A new Utah organization, the Women’s Leadership Institute (WLI) got off to a rousing start Thursday afternoon with dozens of major Utah businesses, non-profits, and educational institutions taking the challenge to elevate more women into leadership ranks. Of note, all of the LDS Church’s for-profit businesses, and the church itself, took the pledge to support and encourage women leaders.

The official launch of WLI, held in the Zions Bank Founder’s Room, was the culmination of two days of activities and meetings promoting the Institute, which is housed at the Salt Lake Chamber. Former State Senator Pat Jones is the CEO of WLI, with Trish Hatch as director. The WLI board of directors is make up of prominent business and civic leaders with Lori Chillingworth, a Zions Bank executive, serving as board chair.

Rather than focus solely on equality, or feminism, the WLI makes a strong business case for women leadership. Research shows that businesses with a critical mass of women leaders on boards and in executive positions significantly out-perform businesses with few women leaders.

Gov. Gary Herbert took the pledge to elevate women in state government, and said WLI will “pay real dividends” and demonstrate Utah’s pioneering spirit as a place where women leadership is valued. He noted strong pioneer women in Utah’s history, mentioned the top women executives in state government, and noted that his wife, Jeanette, was a successful entrepreneur who ran a business for 23 years.

Keynote speaker Jeffery Tobias Halter, a consultant and national expert on gender issues, said Utah is only the second state in the country, behind Massachusetts, to create a leadership institute for women. He said Utah is ahead of all states in its collaborative approach and partnership between government and business to elevate women.

“You should be proud of what you’re doing,” Halter said. “This is an amazing first step. For this to be successful, there has to be buy-in from men, and no state has the level of male support that you have here in Utah.”

Halter said women are the key to growing revenue, improving operating profit, and enhancing a business’ reputation. Because more women than men are excelling in higher education and graduating with advanced degrees, “we’re going to see a tsunami of women leaders, and you’re getting ahead of the curve.”

Business leaders need to do and emphasize five things, Halter said:

1.       Always focus on the business case; use business terms and business language. This initiative is not a feel-good, token effort. It’s about revenue, profits and business excellence. Women control most income and spending, he said.

2.       Maniacally manage talent, which will soon be in short supply as the baby boomers retire. Some 85% of new entries in the workforce are women and minorities. Only 15% are white men. The new talent pool looks significantly different than senior management today, made up mostly of white males.

3.       Deepen cultural competency around women. Men think women have made great progress in the workplace, but women don’t agree. Women feel they have to work harder than men to be successful. One out of two women believe gender bias exists. But only one in four men believe that. Women face subtle discrimination that isn’t obvious to many men. Leaders need to talk to women, take them to lunch, to see how they really feel about corporate culture.

4.       Senior leaders need to ask tough questions of their subordinates and hold them accountable for encouraging and promoting women.

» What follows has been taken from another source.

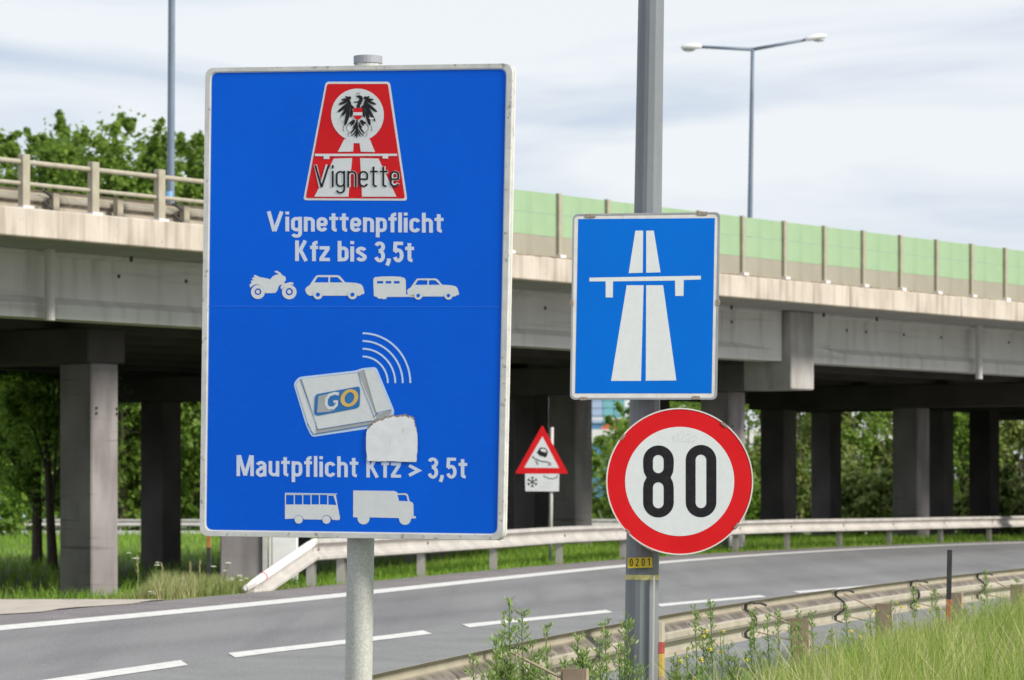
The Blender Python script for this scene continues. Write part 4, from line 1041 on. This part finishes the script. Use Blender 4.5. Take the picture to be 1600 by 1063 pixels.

Most businesses don’t measure women retention. Executive compensation should be tied to promotion and advancement of women. Men must be held accountable.

5.       Demonstrate visual and vocal advocacy for women. It’s hard work, but it has to be done. Do it for your daughters and granddaughters. Fathers of daughters should be outraged that businesses don’t value your daughter as much as your son.

Jones said businesses that take the challenge to elevate women should do the following:

  • Increase the percentage of women in senior leadership positions in your organization.
  • Increase the retention rate of women at all levels of your organization.
  • Increase the number of women on your organization’s board of directors, extend the influence of women in your industry, and encourage women to serve on community and corporate boards.
  • Monitor pay by gender and close identified gaps.
  • Establish a leadership development and/or mentoring program for women or enhance existing programs.
  • Recruit women to run for public office and give follow-up support.
  • Create your own innovative ways to elevate the stature of women leadership in your organization.

The WLI will sponsor a series of training and leadership seminars on seeking political office and rising to leadership positions in businesses and other organizations.